Copy out each line featuring the string "part" from the entries beneath.

Material shown:
----

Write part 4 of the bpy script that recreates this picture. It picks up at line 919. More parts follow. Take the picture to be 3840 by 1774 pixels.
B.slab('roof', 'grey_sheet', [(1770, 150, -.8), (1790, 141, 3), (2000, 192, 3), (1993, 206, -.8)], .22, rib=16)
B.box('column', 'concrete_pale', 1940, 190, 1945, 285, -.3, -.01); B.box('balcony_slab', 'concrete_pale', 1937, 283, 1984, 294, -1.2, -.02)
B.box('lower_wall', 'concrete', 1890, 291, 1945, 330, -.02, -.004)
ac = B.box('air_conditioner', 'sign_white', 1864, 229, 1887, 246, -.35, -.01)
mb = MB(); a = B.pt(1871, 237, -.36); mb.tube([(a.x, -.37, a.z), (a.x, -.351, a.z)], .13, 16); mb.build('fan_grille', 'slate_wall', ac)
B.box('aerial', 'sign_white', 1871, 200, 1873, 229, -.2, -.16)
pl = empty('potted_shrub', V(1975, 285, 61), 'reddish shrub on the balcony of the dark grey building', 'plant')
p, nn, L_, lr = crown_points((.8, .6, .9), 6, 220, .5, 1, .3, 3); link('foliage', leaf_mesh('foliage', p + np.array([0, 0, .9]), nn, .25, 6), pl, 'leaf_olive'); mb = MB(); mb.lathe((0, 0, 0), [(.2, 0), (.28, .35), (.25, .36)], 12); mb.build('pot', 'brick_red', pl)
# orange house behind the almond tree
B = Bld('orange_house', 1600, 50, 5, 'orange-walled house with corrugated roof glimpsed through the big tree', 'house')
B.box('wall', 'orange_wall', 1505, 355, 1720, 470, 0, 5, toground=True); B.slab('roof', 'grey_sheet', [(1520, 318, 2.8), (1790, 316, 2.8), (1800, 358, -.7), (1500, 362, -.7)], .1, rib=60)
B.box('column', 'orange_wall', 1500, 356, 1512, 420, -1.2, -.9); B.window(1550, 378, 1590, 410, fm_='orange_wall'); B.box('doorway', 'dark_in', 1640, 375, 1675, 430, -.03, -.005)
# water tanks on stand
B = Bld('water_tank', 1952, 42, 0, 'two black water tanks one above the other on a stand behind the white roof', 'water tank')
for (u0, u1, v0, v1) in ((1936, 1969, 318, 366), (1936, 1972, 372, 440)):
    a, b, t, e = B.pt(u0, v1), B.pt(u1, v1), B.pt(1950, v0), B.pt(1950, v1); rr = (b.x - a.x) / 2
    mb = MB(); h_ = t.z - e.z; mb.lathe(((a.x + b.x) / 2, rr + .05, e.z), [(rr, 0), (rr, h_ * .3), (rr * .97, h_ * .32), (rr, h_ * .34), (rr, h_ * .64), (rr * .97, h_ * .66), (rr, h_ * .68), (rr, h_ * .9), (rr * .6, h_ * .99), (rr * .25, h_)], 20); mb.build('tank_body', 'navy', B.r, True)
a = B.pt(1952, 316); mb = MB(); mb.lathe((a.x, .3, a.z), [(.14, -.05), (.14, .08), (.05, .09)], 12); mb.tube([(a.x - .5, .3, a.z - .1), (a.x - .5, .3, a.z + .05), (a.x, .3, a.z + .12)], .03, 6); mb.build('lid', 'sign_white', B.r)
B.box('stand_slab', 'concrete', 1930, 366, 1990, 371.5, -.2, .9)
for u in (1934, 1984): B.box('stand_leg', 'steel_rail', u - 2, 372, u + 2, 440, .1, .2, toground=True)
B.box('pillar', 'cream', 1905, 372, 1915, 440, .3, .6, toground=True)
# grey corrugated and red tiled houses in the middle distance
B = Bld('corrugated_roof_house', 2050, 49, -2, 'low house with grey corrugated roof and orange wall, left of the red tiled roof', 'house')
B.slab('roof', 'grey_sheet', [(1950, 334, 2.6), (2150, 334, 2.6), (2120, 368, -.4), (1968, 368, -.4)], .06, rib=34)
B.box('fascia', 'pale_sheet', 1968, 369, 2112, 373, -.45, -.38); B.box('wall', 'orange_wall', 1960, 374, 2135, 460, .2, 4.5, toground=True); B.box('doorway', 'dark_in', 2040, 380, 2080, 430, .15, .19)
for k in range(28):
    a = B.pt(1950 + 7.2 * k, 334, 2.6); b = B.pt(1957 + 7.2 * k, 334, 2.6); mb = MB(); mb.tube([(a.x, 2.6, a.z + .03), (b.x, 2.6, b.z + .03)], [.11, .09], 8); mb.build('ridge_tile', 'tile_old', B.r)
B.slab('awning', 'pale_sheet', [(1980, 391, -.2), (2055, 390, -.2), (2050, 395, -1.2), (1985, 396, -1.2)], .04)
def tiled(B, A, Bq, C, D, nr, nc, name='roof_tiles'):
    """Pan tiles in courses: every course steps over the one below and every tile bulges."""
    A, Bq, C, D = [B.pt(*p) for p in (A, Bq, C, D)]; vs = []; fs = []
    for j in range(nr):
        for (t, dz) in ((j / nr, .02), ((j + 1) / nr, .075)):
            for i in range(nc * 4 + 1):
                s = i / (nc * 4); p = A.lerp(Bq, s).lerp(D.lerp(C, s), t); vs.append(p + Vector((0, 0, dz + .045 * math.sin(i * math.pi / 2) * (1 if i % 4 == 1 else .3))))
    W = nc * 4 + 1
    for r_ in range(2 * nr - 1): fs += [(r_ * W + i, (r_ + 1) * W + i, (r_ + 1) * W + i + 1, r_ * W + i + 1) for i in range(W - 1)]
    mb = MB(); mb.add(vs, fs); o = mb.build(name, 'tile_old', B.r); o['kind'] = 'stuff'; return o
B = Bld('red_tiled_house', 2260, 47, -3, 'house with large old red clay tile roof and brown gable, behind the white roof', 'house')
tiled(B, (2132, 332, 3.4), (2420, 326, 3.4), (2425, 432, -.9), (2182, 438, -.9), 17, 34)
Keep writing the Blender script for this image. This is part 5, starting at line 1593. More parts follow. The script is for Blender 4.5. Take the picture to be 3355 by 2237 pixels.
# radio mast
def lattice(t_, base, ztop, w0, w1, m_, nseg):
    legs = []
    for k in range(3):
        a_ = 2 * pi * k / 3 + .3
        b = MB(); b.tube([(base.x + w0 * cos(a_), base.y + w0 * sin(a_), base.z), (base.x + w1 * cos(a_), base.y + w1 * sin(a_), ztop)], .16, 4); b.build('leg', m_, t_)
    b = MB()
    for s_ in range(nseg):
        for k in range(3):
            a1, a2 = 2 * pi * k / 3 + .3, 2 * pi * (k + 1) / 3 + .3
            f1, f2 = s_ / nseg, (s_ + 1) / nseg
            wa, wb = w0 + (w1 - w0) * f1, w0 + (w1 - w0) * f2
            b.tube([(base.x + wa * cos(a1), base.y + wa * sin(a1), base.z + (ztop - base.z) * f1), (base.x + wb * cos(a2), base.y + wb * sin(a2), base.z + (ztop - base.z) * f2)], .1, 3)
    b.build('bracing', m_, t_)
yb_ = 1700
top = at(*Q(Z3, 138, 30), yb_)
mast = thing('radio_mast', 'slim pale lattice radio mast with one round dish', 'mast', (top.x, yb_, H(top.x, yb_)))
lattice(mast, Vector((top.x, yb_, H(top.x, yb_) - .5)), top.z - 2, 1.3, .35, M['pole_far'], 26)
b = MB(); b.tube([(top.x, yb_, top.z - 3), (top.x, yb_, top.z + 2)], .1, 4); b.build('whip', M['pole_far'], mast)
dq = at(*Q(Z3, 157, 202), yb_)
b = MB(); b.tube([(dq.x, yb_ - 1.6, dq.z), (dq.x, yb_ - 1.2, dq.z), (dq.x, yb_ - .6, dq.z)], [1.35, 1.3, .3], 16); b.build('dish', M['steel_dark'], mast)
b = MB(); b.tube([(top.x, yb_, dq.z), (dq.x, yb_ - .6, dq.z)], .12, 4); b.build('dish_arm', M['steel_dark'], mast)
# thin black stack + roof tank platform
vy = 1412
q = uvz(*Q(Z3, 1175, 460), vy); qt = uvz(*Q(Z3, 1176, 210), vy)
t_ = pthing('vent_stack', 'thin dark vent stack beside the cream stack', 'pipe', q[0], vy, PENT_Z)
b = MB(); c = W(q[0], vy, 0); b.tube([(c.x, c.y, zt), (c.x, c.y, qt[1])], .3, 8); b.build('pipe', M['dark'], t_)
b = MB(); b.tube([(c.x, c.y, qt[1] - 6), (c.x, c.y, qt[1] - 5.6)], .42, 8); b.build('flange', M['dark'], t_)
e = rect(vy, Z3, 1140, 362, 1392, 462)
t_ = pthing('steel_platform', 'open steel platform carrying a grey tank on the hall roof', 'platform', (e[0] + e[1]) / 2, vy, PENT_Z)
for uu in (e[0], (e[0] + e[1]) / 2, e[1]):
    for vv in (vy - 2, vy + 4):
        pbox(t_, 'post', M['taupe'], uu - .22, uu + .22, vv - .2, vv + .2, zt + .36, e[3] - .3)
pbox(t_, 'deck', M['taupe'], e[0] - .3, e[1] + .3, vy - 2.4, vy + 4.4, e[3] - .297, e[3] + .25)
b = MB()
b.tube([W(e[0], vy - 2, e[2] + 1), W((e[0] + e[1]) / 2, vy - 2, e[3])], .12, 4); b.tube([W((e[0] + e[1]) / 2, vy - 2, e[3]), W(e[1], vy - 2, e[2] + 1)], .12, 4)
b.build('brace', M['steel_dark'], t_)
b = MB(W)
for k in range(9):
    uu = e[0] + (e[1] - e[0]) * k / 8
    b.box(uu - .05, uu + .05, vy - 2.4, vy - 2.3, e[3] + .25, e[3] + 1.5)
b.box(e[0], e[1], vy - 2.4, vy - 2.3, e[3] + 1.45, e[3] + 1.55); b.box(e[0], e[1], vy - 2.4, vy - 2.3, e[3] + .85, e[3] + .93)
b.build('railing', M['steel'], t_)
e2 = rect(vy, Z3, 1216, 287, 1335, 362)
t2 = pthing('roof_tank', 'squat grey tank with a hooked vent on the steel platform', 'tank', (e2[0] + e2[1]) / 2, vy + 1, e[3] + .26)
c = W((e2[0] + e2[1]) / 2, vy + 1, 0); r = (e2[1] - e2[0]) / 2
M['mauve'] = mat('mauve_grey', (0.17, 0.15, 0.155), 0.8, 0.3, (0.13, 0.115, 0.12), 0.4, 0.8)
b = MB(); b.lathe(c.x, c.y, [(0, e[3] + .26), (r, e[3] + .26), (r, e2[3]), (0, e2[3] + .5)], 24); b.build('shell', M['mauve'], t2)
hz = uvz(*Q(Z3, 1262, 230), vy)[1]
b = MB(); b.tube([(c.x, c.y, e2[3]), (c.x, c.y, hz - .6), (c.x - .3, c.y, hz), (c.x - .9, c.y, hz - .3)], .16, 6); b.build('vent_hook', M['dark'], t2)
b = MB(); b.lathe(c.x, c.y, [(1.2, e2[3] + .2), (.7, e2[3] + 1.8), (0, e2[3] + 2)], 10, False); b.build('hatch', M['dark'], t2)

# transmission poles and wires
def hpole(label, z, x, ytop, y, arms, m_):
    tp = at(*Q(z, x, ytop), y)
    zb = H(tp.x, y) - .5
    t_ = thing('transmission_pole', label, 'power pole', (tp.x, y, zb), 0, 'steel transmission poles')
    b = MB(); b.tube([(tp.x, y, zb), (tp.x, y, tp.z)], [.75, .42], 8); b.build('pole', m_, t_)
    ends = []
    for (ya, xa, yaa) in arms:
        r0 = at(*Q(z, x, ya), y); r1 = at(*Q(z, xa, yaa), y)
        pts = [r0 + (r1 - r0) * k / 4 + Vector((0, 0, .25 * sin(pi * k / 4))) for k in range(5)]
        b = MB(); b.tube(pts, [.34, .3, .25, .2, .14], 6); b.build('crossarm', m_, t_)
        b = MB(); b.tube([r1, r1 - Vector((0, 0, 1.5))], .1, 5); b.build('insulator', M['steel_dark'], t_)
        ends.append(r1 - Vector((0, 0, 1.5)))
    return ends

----

Solution below:
Write part 4 of the bpy script that recreates this picture. It picks up at line 919. More parts follow. Take the picture to be 3840 by 1774 pixels.
Keep writing the Blender script for this image. This is part 5, starting at line 1593. More parts follow. The script is for Blender 4.5. Take the picture to be 3355 by 2237 pixels.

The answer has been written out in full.